Cependant, les mobilités féminines sont encore très largement prisonnières de représentations et d’interdits liés à l’engagement des femmes hors de la sphère domestique : ainsi, la réputation de femme facile et vulgaire est très souvent appliquée aux femmes immigrées, accusées d’encourager la dépravation des valeurs (grossesses hors mariages, divorces), surtout durant les premières années du parcours migratoire, réputation qui justifie toutes les formes de discriminations et de violences. Cette stigmatisation se trouve renforcée dans le cas des migrations de retour, qui demandent aux femmes des efforts de réintégration particulièrement élevés.

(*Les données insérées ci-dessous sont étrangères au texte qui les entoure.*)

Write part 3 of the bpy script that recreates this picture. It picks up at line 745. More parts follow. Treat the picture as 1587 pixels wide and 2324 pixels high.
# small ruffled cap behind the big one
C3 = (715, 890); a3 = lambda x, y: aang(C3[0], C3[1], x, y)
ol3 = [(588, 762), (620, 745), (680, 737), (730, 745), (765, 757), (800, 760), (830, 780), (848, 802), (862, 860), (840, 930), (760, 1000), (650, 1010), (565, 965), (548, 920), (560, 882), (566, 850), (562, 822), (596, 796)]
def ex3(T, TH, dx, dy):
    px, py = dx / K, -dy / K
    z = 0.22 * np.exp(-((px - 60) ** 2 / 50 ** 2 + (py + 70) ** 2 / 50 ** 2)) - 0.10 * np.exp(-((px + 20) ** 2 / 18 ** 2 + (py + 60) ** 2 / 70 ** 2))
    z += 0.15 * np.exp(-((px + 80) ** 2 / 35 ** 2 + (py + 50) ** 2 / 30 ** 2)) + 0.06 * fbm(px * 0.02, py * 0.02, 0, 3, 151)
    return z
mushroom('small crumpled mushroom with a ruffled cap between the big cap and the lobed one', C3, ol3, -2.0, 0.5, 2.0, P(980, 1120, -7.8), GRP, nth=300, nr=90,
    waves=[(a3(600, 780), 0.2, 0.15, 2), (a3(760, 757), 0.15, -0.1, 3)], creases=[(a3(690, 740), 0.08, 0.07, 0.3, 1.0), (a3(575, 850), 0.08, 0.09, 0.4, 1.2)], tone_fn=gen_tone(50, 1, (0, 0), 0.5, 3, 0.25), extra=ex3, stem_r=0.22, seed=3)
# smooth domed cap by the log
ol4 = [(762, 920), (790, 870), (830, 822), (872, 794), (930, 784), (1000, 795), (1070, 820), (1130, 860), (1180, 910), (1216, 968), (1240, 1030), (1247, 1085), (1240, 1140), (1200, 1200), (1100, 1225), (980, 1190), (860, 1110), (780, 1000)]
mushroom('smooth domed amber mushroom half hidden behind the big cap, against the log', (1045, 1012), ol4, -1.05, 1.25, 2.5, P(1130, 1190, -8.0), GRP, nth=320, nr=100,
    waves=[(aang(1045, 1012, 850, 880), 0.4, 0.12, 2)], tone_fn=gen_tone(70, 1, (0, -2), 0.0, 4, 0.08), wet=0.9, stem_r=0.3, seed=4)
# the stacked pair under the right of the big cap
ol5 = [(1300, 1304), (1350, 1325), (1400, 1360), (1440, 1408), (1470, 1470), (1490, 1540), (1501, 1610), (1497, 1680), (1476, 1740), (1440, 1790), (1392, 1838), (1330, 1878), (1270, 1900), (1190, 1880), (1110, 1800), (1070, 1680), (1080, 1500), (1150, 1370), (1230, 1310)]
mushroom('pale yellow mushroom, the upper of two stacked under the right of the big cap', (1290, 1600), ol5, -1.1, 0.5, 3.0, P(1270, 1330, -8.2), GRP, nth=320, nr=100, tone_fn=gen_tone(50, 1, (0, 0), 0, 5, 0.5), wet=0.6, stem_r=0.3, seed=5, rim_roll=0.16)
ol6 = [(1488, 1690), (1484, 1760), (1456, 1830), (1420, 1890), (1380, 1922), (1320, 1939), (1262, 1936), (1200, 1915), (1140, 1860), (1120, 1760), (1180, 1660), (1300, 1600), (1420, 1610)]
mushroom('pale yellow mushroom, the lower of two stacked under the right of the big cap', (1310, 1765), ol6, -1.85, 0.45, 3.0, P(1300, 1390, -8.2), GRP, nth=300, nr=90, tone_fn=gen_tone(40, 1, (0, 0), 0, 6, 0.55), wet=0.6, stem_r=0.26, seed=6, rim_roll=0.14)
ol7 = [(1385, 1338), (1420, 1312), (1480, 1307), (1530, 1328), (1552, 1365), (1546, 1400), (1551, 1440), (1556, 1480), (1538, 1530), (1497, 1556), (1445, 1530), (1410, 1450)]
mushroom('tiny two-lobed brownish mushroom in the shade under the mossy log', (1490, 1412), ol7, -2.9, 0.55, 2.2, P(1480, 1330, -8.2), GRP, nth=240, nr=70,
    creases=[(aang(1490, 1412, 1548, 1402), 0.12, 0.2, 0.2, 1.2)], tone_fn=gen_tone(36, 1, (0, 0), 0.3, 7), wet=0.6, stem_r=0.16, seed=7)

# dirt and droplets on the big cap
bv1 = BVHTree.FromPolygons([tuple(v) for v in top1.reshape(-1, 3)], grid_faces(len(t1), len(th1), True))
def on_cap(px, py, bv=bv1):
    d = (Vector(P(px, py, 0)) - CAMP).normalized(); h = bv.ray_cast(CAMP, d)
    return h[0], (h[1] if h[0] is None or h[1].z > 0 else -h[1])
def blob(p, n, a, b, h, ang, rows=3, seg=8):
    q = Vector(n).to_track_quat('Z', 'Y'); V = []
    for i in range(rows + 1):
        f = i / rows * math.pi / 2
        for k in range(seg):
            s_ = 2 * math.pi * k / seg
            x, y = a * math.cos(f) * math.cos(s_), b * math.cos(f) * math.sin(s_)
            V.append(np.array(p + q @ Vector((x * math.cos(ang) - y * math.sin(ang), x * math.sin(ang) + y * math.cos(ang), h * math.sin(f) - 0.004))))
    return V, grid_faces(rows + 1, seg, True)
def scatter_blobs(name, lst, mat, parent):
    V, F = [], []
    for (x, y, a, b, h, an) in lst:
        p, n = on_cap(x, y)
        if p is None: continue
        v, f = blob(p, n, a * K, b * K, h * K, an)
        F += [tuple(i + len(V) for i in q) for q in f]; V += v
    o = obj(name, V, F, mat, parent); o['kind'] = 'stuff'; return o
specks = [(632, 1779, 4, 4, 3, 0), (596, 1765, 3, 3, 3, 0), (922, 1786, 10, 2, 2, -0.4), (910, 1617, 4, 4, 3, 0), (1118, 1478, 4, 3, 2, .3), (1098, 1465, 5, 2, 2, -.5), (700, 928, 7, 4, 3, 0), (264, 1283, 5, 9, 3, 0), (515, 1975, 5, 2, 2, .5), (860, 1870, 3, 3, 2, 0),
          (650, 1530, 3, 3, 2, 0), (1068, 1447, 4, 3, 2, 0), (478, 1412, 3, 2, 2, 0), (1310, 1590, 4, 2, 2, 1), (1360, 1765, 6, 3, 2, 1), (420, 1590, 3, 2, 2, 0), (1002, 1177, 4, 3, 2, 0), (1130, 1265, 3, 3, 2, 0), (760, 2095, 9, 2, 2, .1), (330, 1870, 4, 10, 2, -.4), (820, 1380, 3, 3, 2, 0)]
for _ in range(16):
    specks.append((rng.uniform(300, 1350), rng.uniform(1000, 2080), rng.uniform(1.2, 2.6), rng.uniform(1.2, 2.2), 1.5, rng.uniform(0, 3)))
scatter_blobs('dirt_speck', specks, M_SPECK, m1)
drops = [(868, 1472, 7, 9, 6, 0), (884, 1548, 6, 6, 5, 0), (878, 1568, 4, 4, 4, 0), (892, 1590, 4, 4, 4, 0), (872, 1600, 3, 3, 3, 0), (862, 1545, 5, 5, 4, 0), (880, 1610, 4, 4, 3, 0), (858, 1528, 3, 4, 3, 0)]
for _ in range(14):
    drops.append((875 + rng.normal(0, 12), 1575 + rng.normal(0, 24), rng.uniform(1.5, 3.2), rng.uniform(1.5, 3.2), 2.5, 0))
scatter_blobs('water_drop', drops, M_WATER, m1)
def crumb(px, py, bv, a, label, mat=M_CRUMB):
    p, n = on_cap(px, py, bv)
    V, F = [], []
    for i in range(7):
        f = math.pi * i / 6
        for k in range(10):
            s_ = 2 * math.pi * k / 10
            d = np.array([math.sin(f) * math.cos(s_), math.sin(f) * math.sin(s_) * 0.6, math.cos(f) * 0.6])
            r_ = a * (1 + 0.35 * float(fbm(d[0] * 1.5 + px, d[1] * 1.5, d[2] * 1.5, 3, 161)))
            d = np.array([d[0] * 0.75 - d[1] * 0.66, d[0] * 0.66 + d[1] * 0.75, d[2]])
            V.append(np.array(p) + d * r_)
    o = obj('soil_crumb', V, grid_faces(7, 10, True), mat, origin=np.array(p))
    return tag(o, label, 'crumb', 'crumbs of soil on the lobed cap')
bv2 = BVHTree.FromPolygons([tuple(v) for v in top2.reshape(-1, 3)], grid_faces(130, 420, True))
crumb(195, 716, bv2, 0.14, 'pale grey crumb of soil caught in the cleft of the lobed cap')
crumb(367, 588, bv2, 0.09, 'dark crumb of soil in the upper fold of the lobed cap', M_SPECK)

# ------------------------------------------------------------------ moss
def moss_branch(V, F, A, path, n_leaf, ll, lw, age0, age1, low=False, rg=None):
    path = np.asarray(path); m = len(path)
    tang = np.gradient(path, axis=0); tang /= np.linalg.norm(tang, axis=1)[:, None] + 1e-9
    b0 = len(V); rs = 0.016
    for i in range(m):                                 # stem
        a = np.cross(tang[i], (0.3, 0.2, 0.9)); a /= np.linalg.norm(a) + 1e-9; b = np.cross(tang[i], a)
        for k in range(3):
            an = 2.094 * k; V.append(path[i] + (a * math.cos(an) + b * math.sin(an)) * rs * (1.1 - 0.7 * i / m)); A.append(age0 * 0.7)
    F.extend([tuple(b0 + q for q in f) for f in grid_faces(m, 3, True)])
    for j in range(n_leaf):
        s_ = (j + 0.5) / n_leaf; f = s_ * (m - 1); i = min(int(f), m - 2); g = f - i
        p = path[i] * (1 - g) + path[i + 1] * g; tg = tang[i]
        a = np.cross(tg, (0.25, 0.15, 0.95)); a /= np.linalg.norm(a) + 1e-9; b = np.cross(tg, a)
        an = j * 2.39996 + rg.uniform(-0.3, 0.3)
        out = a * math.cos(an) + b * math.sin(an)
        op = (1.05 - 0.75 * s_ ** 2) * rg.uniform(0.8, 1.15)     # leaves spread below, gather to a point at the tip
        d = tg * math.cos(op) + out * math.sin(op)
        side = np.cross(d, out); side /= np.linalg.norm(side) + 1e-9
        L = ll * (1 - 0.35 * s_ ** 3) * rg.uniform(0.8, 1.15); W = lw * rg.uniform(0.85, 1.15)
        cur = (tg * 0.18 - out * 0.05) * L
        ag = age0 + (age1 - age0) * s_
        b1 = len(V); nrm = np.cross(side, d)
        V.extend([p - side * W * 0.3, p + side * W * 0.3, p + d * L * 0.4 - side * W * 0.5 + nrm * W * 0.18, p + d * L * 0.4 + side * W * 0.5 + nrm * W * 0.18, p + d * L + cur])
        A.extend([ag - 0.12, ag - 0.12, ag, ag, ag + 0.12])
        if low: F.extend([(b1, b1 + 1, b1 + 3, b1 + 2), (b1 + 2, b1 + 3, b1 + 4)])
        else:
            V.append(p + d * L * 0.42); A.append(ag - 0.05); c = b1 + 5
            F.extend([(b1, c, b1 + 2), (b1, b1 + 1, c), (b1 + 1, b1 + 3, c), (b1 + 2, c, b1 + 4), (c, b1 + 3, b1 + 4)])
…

L’émancipation et l’autonomisation se payent donc au prix fort pour les femmes dès lors qu’elles essaient de combiner leur choix de migration avec les valeurs et les pesanteurs sociales encore très prégnantes aussi bien dans les pays de départ que d’arrivée. Au-delà d’une connaissance à encore approfondir des migrations féminines, il serait souhaitable de réduire ces tensions par l’engagement plus fort des gouvernements dans des politiques publiques d’encouragement à la coopération migratoire et au renforcement des capacités des migrantes en matière d’accompagnement professionnel et social. C’est à ce niveau que les politiques publiques ont un rôle à jouer dans l’optique d’une autonomisation des femmes.